“One writes out of a need to communicate and to commune with others, to denounce that which gives pain and to share that which gives happiness. One writes against one’s solicitude and against the solitude of others.”
Eduardo Galeano died on 13 April, aged 74. Referred to by many of his peers as one of the greatest Latin American writers, he was a storyteller who chiselled out truth like he was taking revenge. Galeano used language like Brecht did – not as a mirror held up to reality but as a hammer with which to shape it.
His words stretched over the centuries of Latin American history. They were sometimes playful, often pained but always viciously truthful. His countless books, essays and vignettes are a testimony to the fact that the best writing is always partisan.
Galeano was a mouthpiece for the poor, oppressed and exploited. A journalist who got his start in the 1960s with Marcha, an iconic newspaper of the Uruguayan left, he went on to edit and write for many others. He was forced into exile after the 1973 coup and once again had to flee, this time from Argentina, after the 1976 coup. The Uruguayan, Argentinian and Chile dictatorships all banned his first great book, The open veins of Latin America, which he wrote in 1970.
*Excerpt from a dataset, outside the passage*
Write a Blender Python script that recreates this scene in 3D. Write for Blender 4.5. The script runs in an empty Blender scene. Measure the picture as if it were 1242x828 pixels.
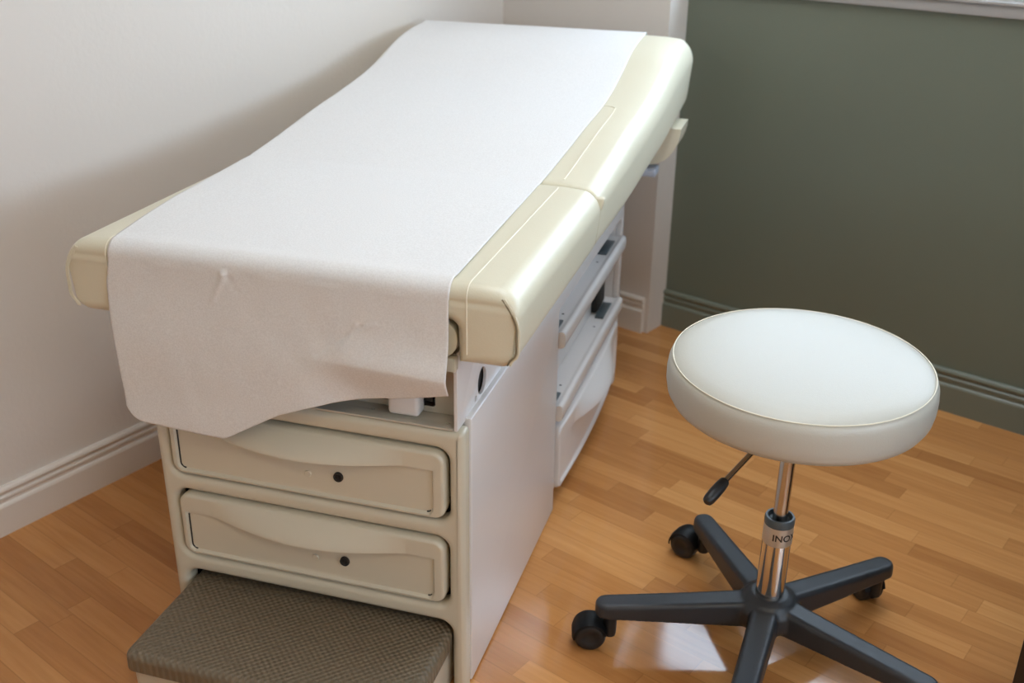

Isabel Allende once said that there was a “mysterious power” in his writing: “He uses his craft to invade the privacy of the reader’s mind”. He was confronting, combining historical knowledge, the wit typical of the southern cone of the Americas and the passion of a continent filled with poets, football geniuses and revolutionaries willing to give their lives for their beliefs.
For these he was an inspiration. Perhaps the best sort of propagandist: able to explain complex ideas simply but in all their connections, weaving history with hope. If I could recommend a t-shirt be made in his honour, it would read: “‘The system vomits people’, Eduardo Galeano”.
His didactic prose was reminiscent of Roque Dalton or Mario Benedetti – the latter at one point also was a journalist with Marcha. But perhaps more than most, Galeano seemed capable of depicting the beauty that survives among the rot. When Albert Camus wrote “every act of rebellion expresses a nostalgia for innocence”, he anticipated Galeano, who always sought to “reveal the hidden greatness of the small, of the little, of the unknown – and the pettiness of the big”.
He told the stories that are told in kitchens and backyards, not those made up in boardrooms and editorials. He once said: “Scientists say that human beings are made of atoms, but a little bird told me that we are also made of stories”.
Galeano was the champion of la memoria viva: the re-telling and celebration of working class memory. “The good story-teller tells their story and makes it happen”, he said.
If we take anything from his life it should be to keep telling the story he did not get time to make happen: the story of revolution.